Phillip writes, I just got a Panasonic TH-42PX500U Plasma TV that can be used as PC Monitor. How can I play games & stream music through the new Plasma? I currently have a Wireless Network set up with a Linksys Wireless-G Router. Any help greatly appreciated.

The entire Panasonic line of plasma screens will support 1024x768 resolution output from any computer. The simple solution is to connect the standard VGA output on your computer's video card to the VGA connector on the plasma screen, which will give you all the advantages of a massive screen with minimal hassle. Most electronics stores offer a variety of cable lengths depending on how close your screen and PC sit in proximity. If the computer video card has a DVI output connector, a number of options exist for cabling between DVI out on the PC and HDMI in on the back of the TV. However, it sounds like you're hoping for a solution that will connect your PC to the television remotely, which means you ultimately need a go-between to get your computer content tied into your home theater.

If you don't want to have the computer and plasma screen in the same room, the single best purchase you can make is an Xbox 360 console. For either $300 or $400 you get an interface optimized for navigating PC content connected over your home network for playback on an HD screen. In this scenario, you're connecting the Xbox to your home network either wired or wirelessly and using either Windows Media Connect or Windows Media Center Edition to manage music, movies and photos on screen.

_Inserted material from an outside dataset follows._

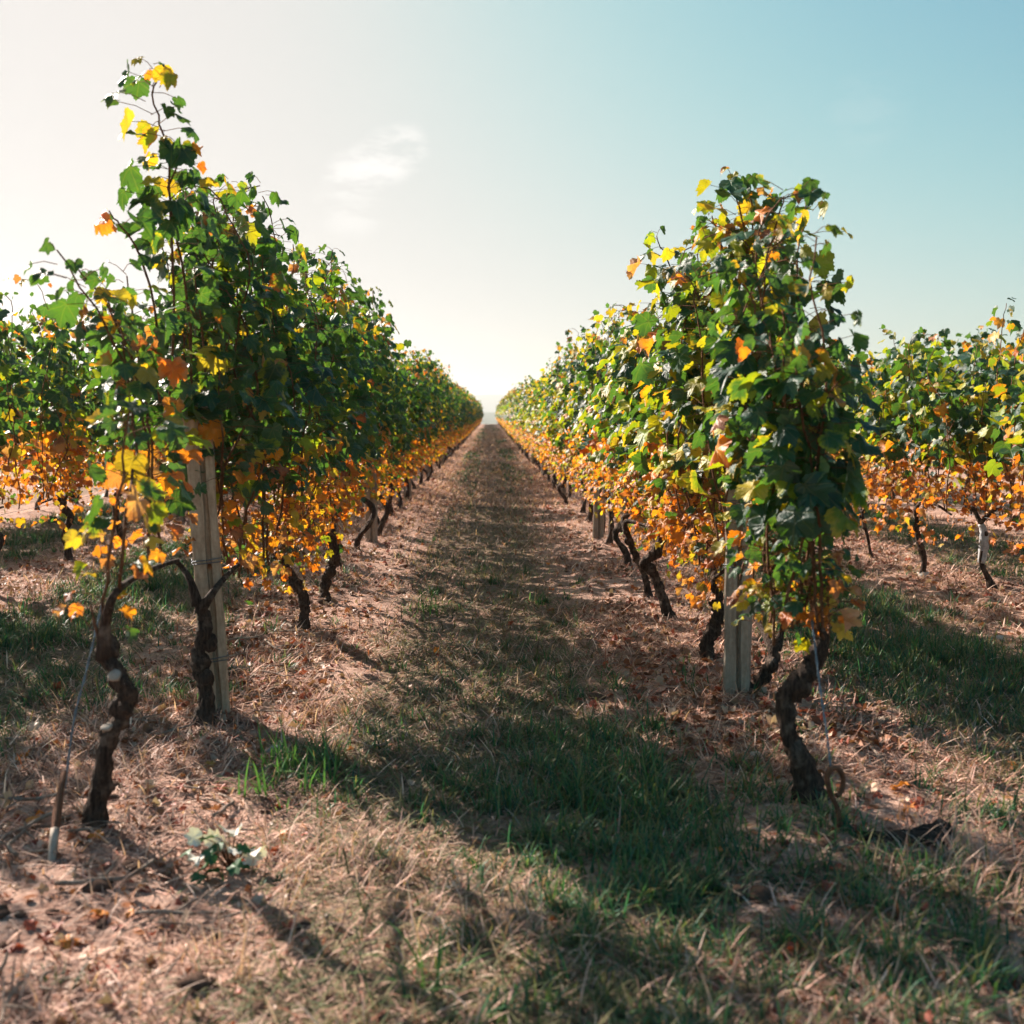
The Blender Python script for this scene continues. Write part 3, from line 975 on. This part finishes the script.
def mass(name, rows, Ds):
    """far rows that read as one mass"""
    A = [[], [], [], [], [], []]; n = 0
    for xr, y0, y1 in rows:
        for y in np.arange(y0, y1, 1.12):
            D = Ds[rv.integers(len(Ds))]
            x = xr + rv.normal(0, 0.03); s = rv.choice([-1.0, 1.0])
            P = D[0] * np.array([s, s, rv.uniform(0.95, 1.06)]) + np.array([x, y, gz1(x, y)])
            A[0].append(P); A[1].append(D[1] + n); n += len(P)
            for q in (2, 3, 4, 5): A[q].append(D[q])
    D = [np.vstack(A[0]), np.vstack(A[1]), np.concatenate(A[2])] + [np.vstack(A[q]) for q in (3, 4, 5)] + [Ds[0][6]]
    o = link(name, build_one(name, D))
    tag(o, 'mass of grapevines in the farther rows behind the outer rows', 'vine rows', None, 'stuff')


mass('distant_vine_rows', [(ROW_LL, 39, 60), (ROW_RR, 39, 60), (ROW_LLL, 6.5, 40), (ROW_RRR, 6.5, 40)], [FARD[0], FARD[1], FARY[0], FARY[1]])

# ------------------------------------------------------------------ concrete posts, wires, anchors
def post_mesh(h, mat, w=0.106, dpt=0.085, gro=0.024):
    # section: a bar with a groove down the front and down each side
    a_, b_ = w / 2, dpt / 2; c = 0.008
    prof = [(-a_ + c, -b_), (-0.002, -b_), (0.004, -b_ + gro), (0.015, -b_ + gro), (0.021, -b_), (a_ - c, -b_), (a_, -b_ + c), (a_, b_ - c),
            (a_ - c, b_), (-a_ + c, b_), (-a_, b_ - c), (-a_, -b_ + c)]
    zs = np.concatenate([np.linspace(-0.12, h, 26), [h + 0.01]])
    Vp, Fp = [], []; n = len(prof)
    for q, z in enumerate(zs):
        k = 0.9 if q == len(zs) - 1 else 1.0
        for (x, y) in prof:
            Vp.append((x * k + 0.0022 * math.sin(z * 17 + x * 50), y * k + 0.0018 * math.sin(z * 23), z))
    for q in range(len(zs) - 1):
        for r in range(n):
            s = (r + 1) % n
            Fp.append((q * n + r, q * n + s, (q + 1) * n + s, (q + 1) * n + r))
    Fp.append(tuple((len(zs) - 1) * n + r for r in range(n)))
    return mesh_py('concrete_post', Vp, Fp, mat, False)


def tie_mesh(w=0.106, dpt=0.085):
    m = MB()
    for k in range(2):
        a_, b_ = w / 2 + 0.004, dpt / 2 + 0.004
        P = [(-a_, -b_, 0), (0, -b_ - 0.002, 0.002), (a_, -b_, 0.004 + k * 0.004), (a_, b_, 0.006), (-a_, b_, 0.003), (-a_, -b_, 0.001)]
        m.tube(np.array(P) + (0, 0, k * 0.012), 0.0022, 5)
    return m.mesh('tie_wire', M_WIRE)


TIE = tie_mesh()
PM_L, PM_R = post_mesh(1.30, M_CONC), post_mesh(1.62, M_CONC2)


def post(x, y, rz, lean, me, label, group, ties=(), z=None):
    o = link('concrete_post', me, None, (x, y, gz1(x, y) if z is None else z))
    o.rotation_euler = (lean[0], lean[1], rz)
    tag(o, label, 'post', group)
    for tz in ties:
        c = link('tie_wire', TIE, o, (0, 0, tz))
    return o


GP = 'concrete posts of the vine rows'
pl = G(217, 712); pr = G(737, 694)
post(pl.x, pl.y, R(17), (R(0.5), R(-2.2)), PM_L, 'tan grooved concrete post in the left row, leaning slightly, behind the thick trunk', GP, (0.22, 0.62, 1.05), pl.z)
post(pr.x, pr.y, R(-22), (0, R(-0.4)), PM_R, 'upright grey grooved concrete post in the right row beside the snaking trunk', GP, (0.55, 0.82), pr.z)
PQ = post(pl.x, 9.6, R(-5), (0, 0), PM_R, 'second concrete post of the left row, half hidden among trunks', GP, (0.5,))
post(pr.x, 9.9, R(-10), (0, R(1)), PM_R, 'second concrete post of the right row, pale strip beside the path', GP, (0.5,))
for k in range(3, 22):
    post(ROW_L, 4.31 + 5.3 * (k - 1), 0, (0, 0), PM_R, 'concrete post of the left row lost in the distance', GP)
    post(ROW_R, 4.56 + 5.3 * (k - 1), 0, (0, 0), PM_R, 'concrete post of the right row lost in the distance', GP)
post(ROW_LL, 11.5, 0, (0, 0), PM_R, 'concrete post in the outer left row behind the near left vines', GP)
post(ROW_RR, 10.6, 0, (0, 0), PM_R, 'concrete post in the outer right row behind the near right vines', GP)

for nm, xr, y0, y1 in (('near left row', ROW_L, 4.3, 110), ('near right row', ROW_R, 4.55, 110), ('outer left row', ROW_LL, 4.5, 60), ('outer right row', ROW_RR, 4.3, 60)):
    for z, wz in ((0.53, 'low'), (0.95, 'middle'), (1.4, 'high')):
        ys = np.arange(y0, y1, 2.65)
        P = np.stack([np.full(len(ys), xr + 0.05), ys, gz(np.full(len(ys), xr), ys) * 0.5 + z - 0.012 * (np.arange(len(ys)) % 2)], 1)
        m = MB(); m.tube(P, 0.0016, 4)
        tag(link('trellis_wire', m.mesh('trellis_wire', M_WIRE)), 'thin grey %s trellis wire strung along the %s' % (wz, nm), 'wire', 'trellis wires')

# left end: twine down to a short stake
s0, s1 = G(50, 862), W(64, 772, 2.86)
m = MB(); m.tube(catmull([s0 - Vector((0, 0, 0.05)), s0 + (s1 - s0) * 0.45, s1], 8), [0.008, 0.009, 0.010, 0.008], 8, 0.3, 4)
st = link('anchor_stake', m.mesh('anchor_stake', M_RUST)); tag(st, 'short dark stake with a pale foot at the near end of the left row', 'stake')
m = MB(); m.tube(catmull([s0 - Vector((0, 0, 0.02)), s0 + (s1 - s0) * 0.36], 5), 0.0108, 8, 0.1, 4)
o = link('stake_foot', m.mesh('stake_foot', M_PALE), st); o['label'] = 'bleached pale stake foot'
m = MB()
P = catmull([s1 + Vector((0, 0, -0.05)), W(74, 720, 2.92), W(86, 672, 2.98), W(97, 625, 3.05), W(106, 585, 3.1)], 40)
for ph in (0, math.pi):
    t_ = np.arange(len(P)) * 0.9 + ph
    m.tube(P + 0.0022 * np.stack([np.cos(t_), np.sin(t_), 0 * t_], 1), 0.0019, 5)
tag(link('twine', m.mesh('twine', M_TWINE)), 'blue grey twisted twine running from the dark stake up to the left end vine', 'twine')
# right end: iron anchor with an eye, twine up into the vine
h0 = G(840, 830)
hd = h0.y
loop = [W(840, 832, hd) - Vector((0, 0, 0.05)), W(838, 812, hd), W(831, 795, hd), W(827, 778, hd), W(831, 769, hd), W(838, 769, hd + 0.01), W(843, 778, hd + 0.02), W(841, 792, hd + 0.02), W(836, 796, hd + 0.015)]
m = MB(); m.tube(catmull(loop, 40), 0.0075, 8, 0.08, 2)
tag(link('anchor_hook', m.mesh('anchor_hook', M_RUST)), 'rusty iron ground anchor bent into an eye at the near end of the right row', 'hook')
m = MB()
P = catmull([W(831, 771, hd), W(827, 735, hd + 0.05), W(821, 695, hd + 0.12), W(816, 655, hd + 0.2), W(812, 620, hd + 0.3)], 40)
for ph in (0, math.pi):
    t_ = np.arange(len(P)) * 0.9 + ph
    m.tube(P + 0.0022 * np.stack([np.cos(t_), np.sin(t_), 0 * t_], 1), 0.0019, 5)
tag(link('twine', m.mesh('twine', M_TWINE)), 'blue grey twisted twine running from the rusty eye up into the right end vine', 'twine')

# ------------------------------------------------------------------ ground cover
def blades(name, x, y, ln, wd_, lean, col, mat, g, label, cat, tipcol=None):
    n = len(x)
    z = gz(x, y) - 0.004
    az = g.uniform(0, 2 * math.pi, n); dirx, diry = np.cos(az), np.sin(az)
    V = np.empty((n, 7, 3))
    sx, sy = -diry * wd_ / 2, dirx * wd_ / 2
    bend = g.uniform(0.1, 0.9, n)
    for k, (t, w) in enumerate(((0, 1.0), (0.38, 0.85), (0.72, 0.55), (1.0, 0.0))):
        a_ = np.clip(lean + bend * t, 0, 1.62)
        hx = ln * t * np.sin(a_); hz = ln * t * np.cos(a_)
        cx, cy, cz = x + dirx * hx, y + diry * hx, z + np.maximum(hz, 0.002)
        if k < 3:
            V[:, 2 * k] = np.stack([cx - sx * w, cy - sy * w, cz], 1); V[:, 2 * k + 1] = np.stack([cx + sx * w, cy + sy * w, cz], 1)
        else:
            V[:, 6] = np.stack([cx, cy, cz], 1)
    Ft = np.array([(0, 1, 3), (0, 3, 2), (2, 3, 5), (2, 5, 4), (4, 5, 6)])
    F = (Ft[None] + (np.arange(n) * 7)[:, None, None]).reshape(-1, 3)
    c = np.repeat(col[:, None, :], 7, 1)
    if tipcol is not None:
        w = np.array([0, 0, .25, .25, .6, .6, 1.0])[None, :, None]
        c = c * (1 - w) + tipcol[:, None, :] * w
    o = link(name, mesh_np(name, V.reshape(-1, 3), F, {'lc': ('FLOAT_COLOR', c.reshape(-1, 3))}, mat, False))
    tag(o, label, cat, None, 'stuff')


ALLEY = 2.29


def alley_phase(x):
    u = (np.asarray(x) + 0.06 + ALLEY * 400) % ALLEY
    return np.minimum(u, ALLEY - u)          # 0 mid alley, 1.145 on the row


def scatter(n, y0, y1, g, half=0.6, pad=0.5):
    """points in the wedge the camera looks over, thinning with distance as seen"""
    t = g.random(n)
    y = 1 / (1 / y0 + t * (1 / y1 - 1 / y0))
    x = (g.random(n) * 2 - 1) * (y * half + pad)
    return x, y


def scatter_log(n, y0, y1, g, half=0.55, pad=0.3, xmax=4.5):
    y = y0 * (y1 / y0) ** g.random(n)
    return (g.random(n) * 2 - 1) * np.minimum(y * half + pad, xmax), y


def bare(x, y):
    m = 0
    for (bx, by, br) in ((-1.35, 2.15, 0.45), (1.25, 2.12, 0.42), (0.33, 2.55, 0.22), (-0.75, 4.9, 0.25), (-1.0, 6.6, 0.5), (0.75, 4.6, 0.3), (0.8, 7.0, 0.45)):
        m = np.maximum(m, np.exp(-((x - bx) ** 2 + (y - by) ** 2) / br ** 2))
    return np.clip(1 - 1.0 * m, 0.08, 1)


STRAWC = 1.26 * np.array([(0.58, 0.38, 0.29), (0.48, 0.29, 0.22), (0.66, 0.48, 0.385), (0.38, 0.205, 0.15), (0.54, 0.34, 0.275)])
GRASSC = np.array([[1.0, 1.15, 1.2]]) * np.array([(0.030, 0.090, 0.048), (0.045, 0.120, 0.050), (0.028, 0.078, 0.048), (0.07, 0.135, 0.045)])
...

Even if you're not interested in ever purchasing an Xbox 360 game, the user experience for getting content from your computer to the Xbox is actively being improved by Microsoft and will become more seamless once Windows Vista finally ships.

The second option would be to purchase a third party media controller box. Linksys and D-Link both make models priced around $200, which integrate with your home theater and handle all the browsing of movies, music and photos across your home network. I personally don't like this experience as well as what Xbox 360 delivers, but it is cheaper and offers most of the same advantages.

A third and more complicated option is to get a second computer that's connected directly to the plasma screen via one of the methods above. Share your movies and music with this computer and use Windows XP as the control interface for playback. Without investing in some kind of media management software, you're going to be mousing around the interface instead of comfortably selecting content from an interface optimized for browsing via remote, but it will get the job done.